Of course we can all point to the odd example of bad behaviour. What’s new? We have always had a number of rat-bag employers and employees, and we always will. The after-school jobs I used to do as a kid weren’t that flash, but they helped me learn a lot, develop skills and motivated me to do well. Changing laws will never make those bad eggs good. Trying to make the world perfect is naïve and attempts to control everything simply brings everyone down to the lowest common denominator.

So how are people feeling about their lot? Beneficiaries, and unfortunately many of the elderly, continue to be pretty negative. In many areas the victim mentality is alive and well. But for those in employment, which is still the majority of the adult population, it’s a very different picture.

84% tell research company A C Nielsen that they like their job, 75% are satisfied with their conditions of employment, 74% think their employer is ok, and 70% are feeling pretty positive about their job security.

This does not suggest a crying need for the repeal of employment legislation.

Employees also tell us that they are happy in their ability to deal direct with their employer and that they do have the competence to appoint a bargaining agent of their choice. Indeed, 86% are adamant that they must be allowed to keep that right to choose.

As I suggested earlier, no political party can be absolved from responsibility in our not achieving an optimal position. The centre and centre-right parties, both inside and outside the government, have had the opportunity to remove the barriers to employment in compliance cost, ridiculous personal grievance costs and procedures, and unworkable holiday legislation. Although some efforts were made to address these issues, they simply didn’t get their act together well enough.

They are all now saying that if they have the ability to do something about it post-election, they will – but that is cold comfort to today’s potential employers and employees.

That is bad enough but we now have the centre-left grouping of Labour, the Alliance and the Greens – serious contenders for government – undertaking that they will repeal the ECA and replace it, at the very best, with legislation based on the CTU-sponsored Workplace Relations Bill. At the release of Labour’s policy yesterday, their labour relations spokesperson, Pete Hodgson, could only identify “one, perhaps two” areas of difference.

At the worst we have the Alliance talking about returning us to the old blanket coverage structures - that is, national type awards that apply to everyone.

We can only hope that if that grouping is given the opportunity to form a government, common sense will overcome political ambition to achieve power and that Labour’s formula will be as far as they go.

So what is in that package? An awful lot, and I cannot pretend to do it justice in the time we have today. But let’s look at the core issues.

It appears to be based on the philosophy that employers and employees cannot be trusted to manage their own affairs and make decisions in their own interests, that employers particularly need their behaviour controlled, that somehow trade unions, who apparently can be trusted, should be given the rights and responsibility of managing collective workplace relationships, and that collectivism, including multi-employer bargaining (i.e. forcing competitors into the same agreements), should be encouraged.

In the detail, their policy proposes:

 giving unions the monopoly right to negotiate and gain collective contracts. “Join the union – join the contract.”

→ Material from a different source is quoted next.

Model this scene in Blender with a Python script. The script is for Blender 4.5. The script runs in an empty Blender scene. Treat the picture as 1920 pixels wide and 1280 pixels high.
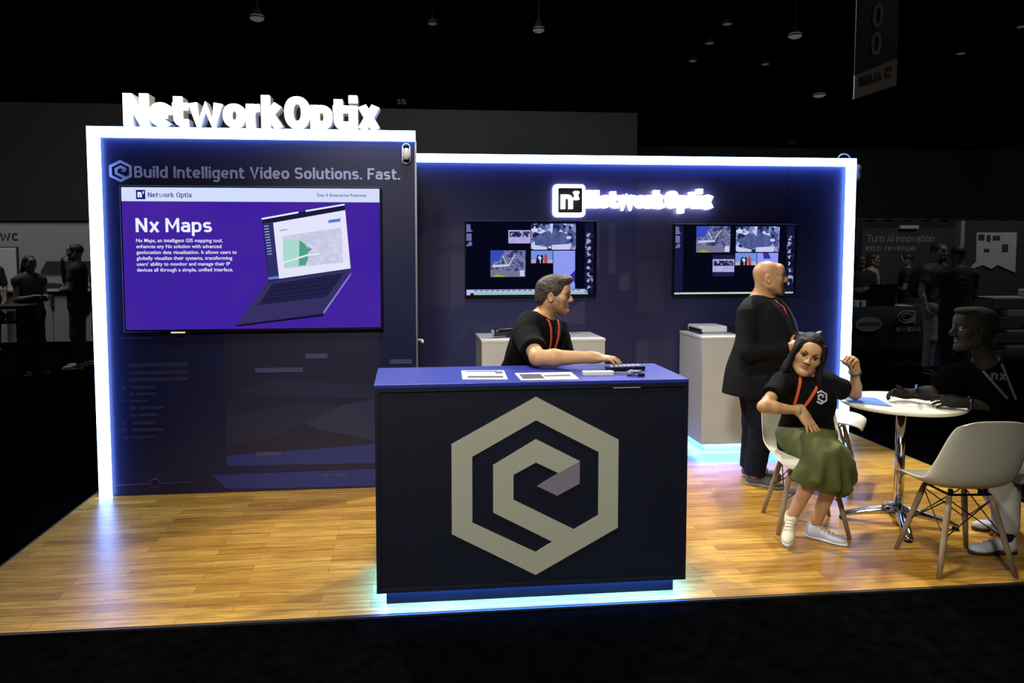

 that unions, not the employees, would be the party to (i.e. would own) the contract and would have to agree to any change affecting an individual or group covered by it during its term.

 that if a group of employees negotiated together without union involvement the result would be a series of individual contracts which do not carry the same rights as a collective.

 that individual contracts “not be inconsistent with” a relevant collective - wording which already exists but without the current qualifications that allows new employees to be engaged on different conditions and which allows individuals or groups to remain covered by the collective whilst agreeing to differences in some areas.

 the introduction of “unfair contracts” to replace the current position on harsh and oppressive provisions – leaving well defined case law behind and inviting interpretation as to what is fair.

 the introduction of “good faith bargaining” which means, amongst other things, sharing financial, marketing and operational information, not only with the union but if you are unfortunate enough to be in a multi-employer environment, with your competition.

 that the majority of union members in a workplace can initiate strike action for a multiple employer contract, notwithstanding the views of their non-union workmates.

 and that self-employed contractors working predominantly for or dependent on one client will be classified as employees of that company including being given the right to bargain collectively.

In all, this is a recipe for institutionalised rigidity – and reintroducing a host of rules to govern relationships moving against the requirements of flexibility in an increasingly competitive economy.

Then add to this the guarantee that all of the savings and health and safety benefits achieved in the introduction of competitive workplace accident insurance are lost with the renationalisation of ACC and the promise of an increase in the top rate of income tax, means you don’t exactly have a recipe for employment.

In fact notwithstanding all of the heart-felt statements as to the desire to be supportive of business and to foster growth and employment, we are looking at policies which will inevitably impact heavily on any employer’s confidence to employ.

Labour has accused my organisation of being partisan in our approach to their policy. We are not. We are driven by our own policy, developed by the business community, and are seriously concerned to ensure that all New Zealanders understand business’s position in the pursuit of economic and social growth.

We have a responsibility to be active in policy debate and will continue to be so.

For their part employers have a responsibility to consider the impact of all parties’ policy on their business and to discuss these issues with their staff.